Scott Stripling tells All Israel News about new piers found in June that he believes formed a door into the gate complex where the priest Eli may have died
Archaeologists working at Tel Shiloh earlier this summer discovered piers that they believe formed a door into a gate complex at the northern edge of the biblical city.
The finding, said Scott Stripling, director of the Tel Shiloh excavations for the Associates for Biblical Research, was surprising but also made sense because the wall was only located about a kilometer from the Shiloh spring. It would be logical for residents to have entered and exited from that side of the city to access water.
“This was either the main gate or another gate,” he told ALL ISRAEL NEWS.

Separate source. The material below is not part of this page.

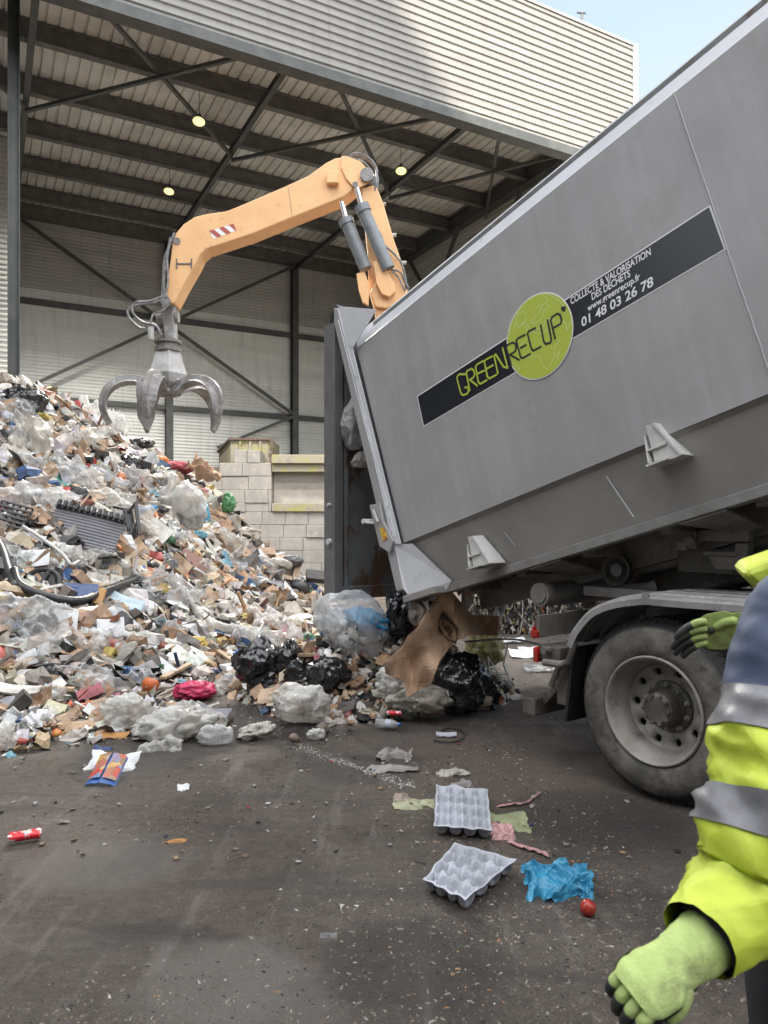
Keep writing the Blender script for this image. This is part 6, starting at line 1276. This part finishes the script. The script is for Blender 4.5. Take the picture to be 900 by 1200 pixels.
# torso of the jacket: ellipse loft with folds
def torso(z0, z1, name, m, g=0., rings=30):
    w = MB(); N_ = 48
    def fn(u, v):
        z = z0+(z1-z0)*v; a = 2*math.pi*u
        rx = lerps([.62,.8,1.0,1.2,1.38,1.46,1.53],[.235,.225,.21,.215,.205,.15,.075], z)+g; ry = lerps([.62,.8,1.0,1.2,1.38,1.46,1.53],[.165,.16,.15,.155,.14,.11,.075], z)+g
        fo = .012*noise.noise(V((math.cos(a)*3, math.sin(a)*3, z*9)))+.010*noise.noise(V((math.cos(a)*1.5, math.sin(a)*1.5, z*22)))
        return V((.85+(rx+fo)*math.cos(a), 1.28+(ry+fo)*math.sin(a), z))
    w.grid(fn, N_, rings); return w.build(name, m, pr, smooth=True)
torso(.90, 1.535, 'jacket', HV); torso(1.16, 1.47, 'jacket_yoke', NY, .004); torso(1.08, 1.13, 'reflective_band', RB, .004, 6); torso(.96, 1.01, 'reflective_band', RB, .004, 6)
w = MB(); 
# raised collar / hood folded towards the viewer
Pk = [at(*q, 1.22) for q in ((868,672),(880,664),(915,652),(960,650),(975,690),(930,715),(903,703),(890,694))]
w.add([*Pk, *[p+V((.03,.1,.01)) for p in Pk]], [tuple(range(8))[::-1], tuple(range(8,16))]+[(i,(i+1)%8,8+(i+1)%8,8+i) for i in range(8)]); hd = w.build('hood', HV, pr, bevel=.012, smooth=False)
# sleeves
def sleeve(path, rad, t0, t1, name, m, g=0., nr=None, seed=0, fold=1., flat=1.):
    C_ = cat(path, 12); n_ = len(C_); L_ = [0]
    for i in range(1, n_): L_.append(L_[-1]+(C_[i]-C_[i-1]).length)
    nr = nr or max(4, int((t1-t0)*90)); w = MB(); N_ = 48
    def pt(t):
        s = t*L_[-1]; i = min(max(int(np.searchsorted(L_, s))-1, 0), n_-2); f_ = (s-L_[i])/(L_[i+1]-L_[i]); d = (C_[min(i+2,n_-1)]-C_[max(i-1,0)]).normalized(); return C_[i].lerp(C_[i+1], f_), d
    ref = V((0,1,0))
    def fn(u, v):
        t = t0+(t1-t0)*v; p, d = pt(t); x = d.cross(ref).normalized(); y = x.cross(d); a = 2*math.pi*u
        r_ = lerps([k/(len(rad)-1) for k in range(len(rad))], rad, t)+g
        q = V((math.cos(a)*1.1, math.sin(a)*1.1, t*8+seed)); el_ = math.exp(-((t-.6)/.16)**2)
        fold_ = fold*(1 if t < .88 or t0 > .9 else .35)
        fo = fold_*(.014*noise.noise(q)+(.006+.010*el_)*(.5-2*abs(noise.noise(V((math.cos(a)*.9+seed, math.sin(a)*.9, t*15+.8*math.sin(a)))))) +.007*noise.noise(q*2.7))
        return p+(x*math.cos(a)+y*math.sin(a)*flat)*(r_+fo)
    w.grid(fn, N_, nr); return w.build(name, m, pr, smooth=True)
dw = (wr-elb).normalized(); gd_ = (at(738,1172,.90)-at(812,1116,.955)).normalized()
ap = [sh+V((.03,.02,.055)), sh+V((-.005,0,-.02)), sh.lerp(elb,.45)+V((-.012,0,0)), elb+V((-.012,0,.03)), elb+V((-.045,-.02,-.035)), wr+V((.018,.01,.012))]
rd_ = [.055,.078,.082,.084,.084,.086,.088,.084,.076,.064,.050]
sleeve(ap, rd_, 0, .36, 'sleeve_top', NY, .0, seed=2, fold=.6); sleeve(ap, rd_, .36, 1, 'sleeve', HV, 0, seed=2)
sleeve(ap, rd_, .335, .435, 'reflective_band', RB, .004, seed=2, fold=.9); sleeve(ap, rd_, .575, .67, 'reflective_band', RB, .004, seed=2)
sleeve([wr-gd_*.10, wr-gd_*.028], [.050,.045], 0, 1, 'cuff', TRS, 0, nr=6, fold=.1)
apR = [shR, elR, wrR.lerp(elR,.12)]
sleeve(apR, [.085,.08,.07,.055,.05], 0, 1, 'sleeve', HV, 0, seed=9)
sleeve([wrR.lerp(elR,.16), wrR.lerp(elR,.03)], [.036,.033], 0, 1, 'wrist', SK, 0, nr=5, fold=0)
# gloves: palm + five fingers, rooted at the palm; black coating on the finger side
def glove(wrist, d, n, side, curl=.35, s=1., spread=.06):
    """d: finger direction, n: back-of-hand normal, side: towards the thumb"""
    d, n = d.normalized(), n.normalized(); side = (side-d*side.dot(d)).normalized(); r = empty('glove', wrist); r.parent = pr; r.matrix_basis = wmat(pr).inverted() @ Matrix.Translation(wrist)
    w = MB(); Ls = [-.085,-.03,.0,.02,.05,.08,.098]; A1 = [.047,.043,.038,.039,.046,.045,.036]; A2 = [.045,.040,.032,.028,.026,.022,.014]
    def fn(u, v):
        t = Ls[0]+(Ls[-1]-Ls[0])*v; a = 2*math.pi*u; x_ = lerps(Ls, A1, t); y_ = lerps(Ls, A2, t); fo = .0025*noise.noise(V((math.cos(a)*2, math.sin(a)*2, t*60)))
        return wrist+d*t*s+side*(x_+fo)*math.cos(a)*s+n*(y_+fo)*math.sin(a)*s
    w.grid(fn, 32, 24); w.add([fn(k/32, 1) for k in range(32)], [tuple(range(32))]); w.build('palm', GLV, r, smooth=True)
    for k, (o_, L_) in enumerate(((.030,.078),(.010,.088),(-.011,.082),(-.031,.064))):
        b0 = wrist+d*.082*s+side*o_*s*.95; dd = (d+side*o_*spread*20*.3).normalized(); pts = [b0]; a = 0
        for seg, c_ in ((.30,.4),(.38,1.),(.32,.8)):
            a += curl*c_; v = dd*math.cos(a)-n*math.sin(a); pts.append(pts[-1]+v*L_*seg*s*1.25)
        skin(pts[:3], [(0,1),(1,2)], [.0108*s,.0103*s,.0098*s], 'finger', GLV, r); skin(pts[1:], [(0,1),(1,2)], [.011*s,.0106*s,.0085*s], 'fingertip', GLB, r)
    b0 = wrist+d*.012*s+side*.028*s; v1 = (d*.85+side*.35-n*.45).normalized(); v2 = (d*.9-side*.1-n*.6).normalized()
    skin([b0, b0+v1*.035*s, b0+v1*.035*s+v2*.03*s], [(0,1),(1,2)], [.015*s,.0125*s,.0115*s], 'thumb', GLV, r); p_ = b0+v1*.035*s+v2*.026*s; skin([p_, p_+v2*.022*s], [(0,1)], [.0122*s,.0095*s], 'thumb_tip', GLB, r)
    w = MB()
    def fn2(u, v):
        t = .0+.098*v; a = math.pi*(1.03+.94*u); x_ = lerps(Ls, A1, t)+.0025; y_ = lerps(Ls, A2, t)+.003
        return wrist+d*t*s+side*x_*math.cos(a)*s+n*y_*math.sin(a)*s
    w.grid(fn2, 20, 14); w.build('palm_coating', GLB, r, smooth=True)
    return r
gd = (at(738,1172,.90)-at(812,1116,.955)).normalized()
glove(wr+gd*.02, gd, V((-.35,-.62,.62)), V((.25,-.7,-.5)), curl=.75, s=.86)
glove(wrR, (at(826,742,1.93)-wrR)+V((0,.03,0)), V((-.1,-.35,1)), V((-.35,-.2,1)), curl=.45, s=1.05)
# trousers
def leg(pts, rr, nm): 
    w = MB(); P = cat(pts, 8); n_ = len(P); w.tube(P, [lerps(np.linspace(0,1,len(rr)), rr, i/(n_-1))+.006*noise.noise(V((0,0,i*.7))) for i in range(n_)], 24); return w.build(nm, TRS, pr, smooth=True)
leg([V((.75,1.25,.98)),V((.74,1.24,.8)),V((.73,1.25,.48)),V((.73,1.22,.07))], [.13,.125,.085,.075], 'trouser_leg'); leg([V((.93,1.29,.98)),V((.95,1.3,.8)),V((.97,1.32,.48)),V((.98,1.3,.07))], [.13,.125,.085,.075], 'trouser_leg')
for x, y in ((.72,1.29),(.97,1.37)):
    w = MB(); w.prism([(x-.055,y-.14,0),(x+.055,y-.14,0),(x+.06,y+.1,0),(x+.03,y+.18,0),(x-.03,y+.18,0),(x-.06,y+.1,0)], (0,0,.075)); w.build('boot', GLB, pr, bevel=.025)
# ---------------------------------------------------------------- unseen building added behind the viewer, roofline shaped to shade the yard
nb = MB(); nb.prism([(-60,-13,0),(-60,-13,16),(-30,-13,30),(-12.5,-13,30),(-5.8,-13,19.5),(2,-13,12.5),(24,-13,11.5),(24,-13,0)], (0,-9,0))
tag(nb.build('unseen_shade_building', M_['fascia']), 'unseen pale building added behind the viewer to shade the yard', 'building')
bpy.context.view_layer.update()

Stripling added that they also discovered a “glacis” – an earthen embankment that surrounds the fortification wall – which terminated at the proposed gate entrance. At that location, there was a symmetrical breach in the wall, which suggests there may have been a gate chamber – a complex through which people had to enter before coming into the city itself.
“This is important because the High Priest, Eli, died in the gate of Shiloh,” Stripling said. “We discovered what we think is the gate mentioned in 1 Samuel 4.”
“When he mentioned the ark of God, Eli fell backward off his chair by the side of the gate. His neck was broken and he died, for he was an old man, and he was heavy. He had led Israel 40 years” (1 Samuel 4:18).